Toddlers aged 2-3 years (M=2.66yrs, SD=0.22yrs) from economically diverse families participated with one parent (N=189). Families were mailed materials and children completed number and spatial assessments during a video call with researchers (Figure 1). Number tasks involved asking toddlers to count out loud, with scores as the highest number to which they correctly counted. We also asked toddlers to create sets of different sizes (“Can you give the puppet three?”; [21]). Scores were the highest number at which toddlers successfully created the set twice. Finally, we presented two images of identical objects in different quantities and asked toddlers to point to one (“Which has four?”; [22]), with scores as the percentage correct. Scores from the three numeracy tasks were standardized and averaged to create a composite. We assessed spatial skills by presenting toddlers with images of a tiger and cups and asking them to point to the tiger in a specific spatial relationship to the cups (e.g., “Where is Tiger between the cups?”; [23]). Scores were the percentage correct. Additionally, parents reported home learning activities (number and spatial activity frequency). We measured parents’ math beliefs via importance of benchmarks (i.e., importance for children to achieve math benchmarks such as “Counting to 10” prior to kindergarten; [24]) and math growth mindset (how much they agree that “Almost any child can excel in math if they try hard enough”). Parents’ math attitudes (assessing math anxiety via agreement with statements such as “Mathematics makes me uncomfortable and nervous”; [25]) and experiences with math (previously completed math coursework) were also measured.
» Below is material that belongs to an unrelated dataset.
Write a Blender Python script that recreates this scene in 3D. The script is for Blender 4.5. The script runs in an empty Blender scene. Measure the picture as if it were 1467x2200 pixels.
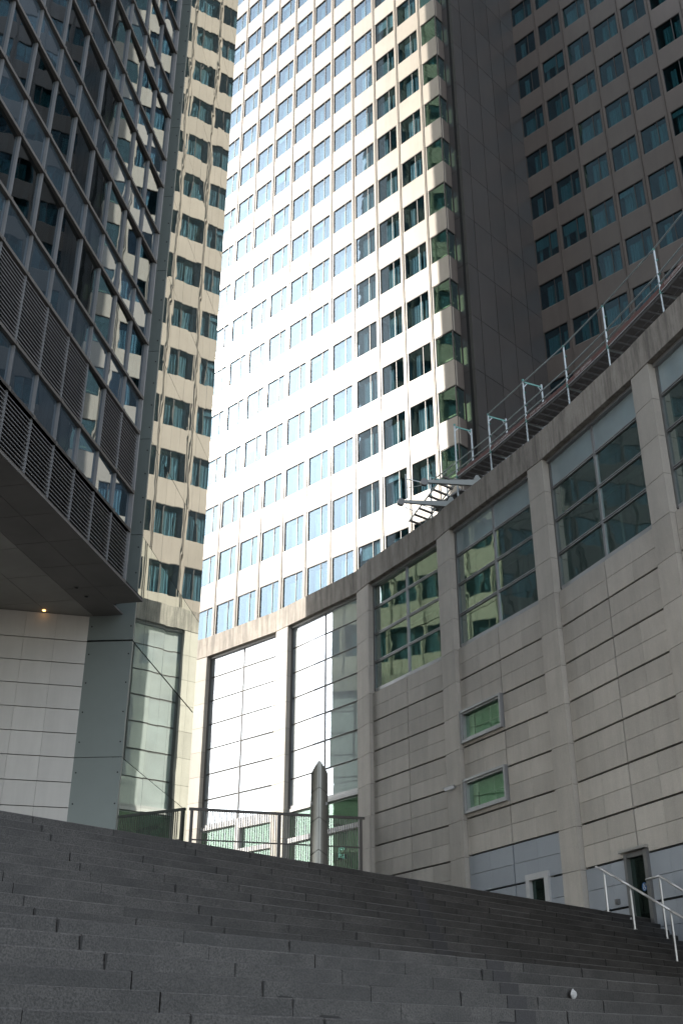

We tested whether parents’ math beliefs (importance of benchmarks and math growth mindset), attitudes (math anxiety), and experiences (previous coursework) predicted children’s math skills via home learning activities. All parent factors predicted home number activities (Table 6). Parents who placed more importance on reaching math benchmarks, with greater math growth mindset, with more math anxiety, and who had taken more math classes engaged in more frequent number activities. Furthermore, parents’ number activities predicted toddlers’ number skills. Parents’ math beliefs, attitudes, and experiences all had positive indirect effects on toddlers’ number skills, that operated through parent factors’ associations with number activities (Table 7). However, no parent factors predicted spatial activity frequency, and spatial activities did not predict toddlers’ spatial skills. Altogether, results suggest that even at very young ages, parent factors shape the home environment and toddlers’ numeracy skills, but we were unable to detect associations for spatial skills.